Guylain Chevrier : Il est certain qu’une école qui ne prépare pas à une insertion professionnelle réussie pour tous, parce que la société qui va accueillir ces jeunes qui vont en sortir propose à 25% d’entre eux le chômage et à une forte proportion des autres la précarité, peut être difficilement enthousiasmante, respectée, autant qu’en difficulté à se penser pour elle-même, à s’identifier. L’école est une de ces dernières digues qui protègent la société contre la généralisation du désordre, car elle porte envers et contre tout, malgré le brouillage actuel, un message positif d’avenir, de promotion sociale, d’élévation morale, d’émancipation, à travers son projet universaliste. C’est la société qui va mal et qui reporte sur elle toutes les exigences qui ailleurs ne sont pas satisfaites.
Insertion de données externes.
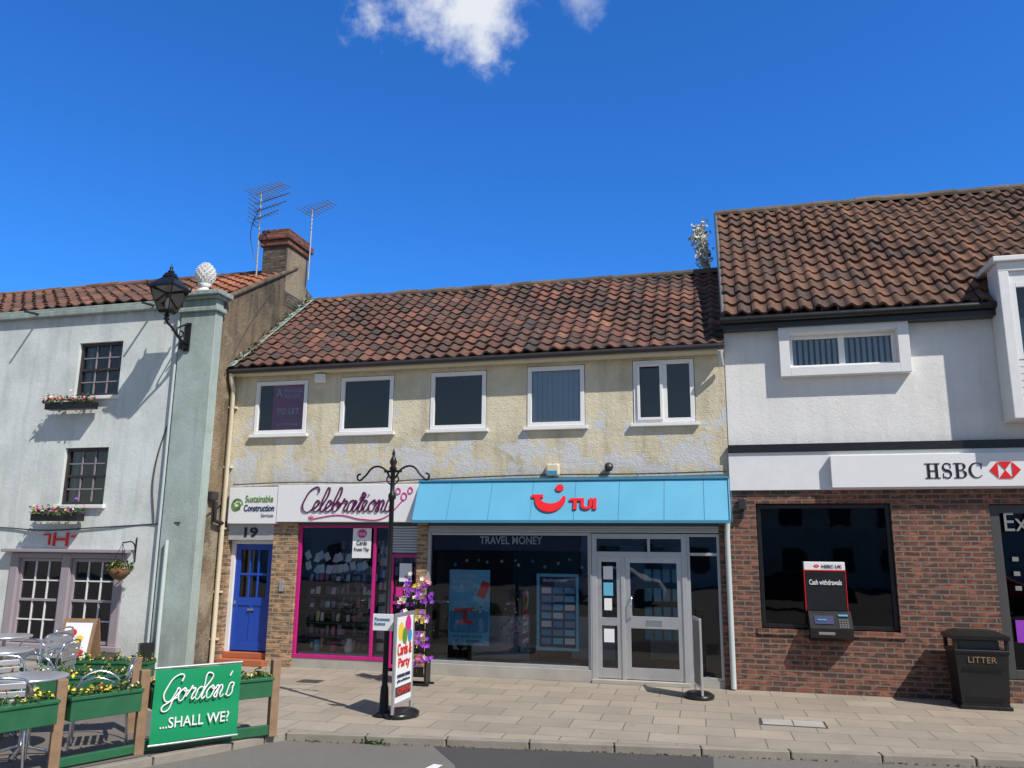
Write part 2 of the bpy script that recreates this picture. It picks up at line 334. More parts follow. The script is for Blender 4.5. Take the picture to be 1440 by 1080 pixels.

L’illettrisme et la délinquance, le chômage, tiennent à des phénomènes qui sont extérieurs à elle et qu’elle ne peut résoudre à elle seule, même si elle a dans le tout une certaine responsabilité, beaucoup de choses se joue en amont et en aval d’elle. L’illettrisme : il vient pour beaucoup de l’apport de populations extérieures que l’on a de plus en plus de mal à intégrer, dont le repli communautaire favorise l’éloignement d’une base commune à commencer par la langue ; la délinquance : elle vient d’une perte du sens de l’autorité par un laxisme de l’Etat envers les mineurs délinquants qui crée un sentiment d’impunité, qui ne protège pas les jeunes eux-mêmes vis-à-vis de leurs propres mises en danger ; le chômage : il résulte d’une politique économique désastreuse au service d’une logique financière et d’un capitalisme antinational, qui mine l’espoir en l’avenir auquel est censé préparer l’école. Mais c’est l’école qui est à la croisée de ces différents chemins et elle ne peut pas tout.

On occulte il est vrai aussi tout cela en braquant les projecteurs sur l’éducation civique à l’école, alors que la chose se joue ailleurs, dans la société elle-même, dans quoi l’Etat à une responsabilité de premier ordre.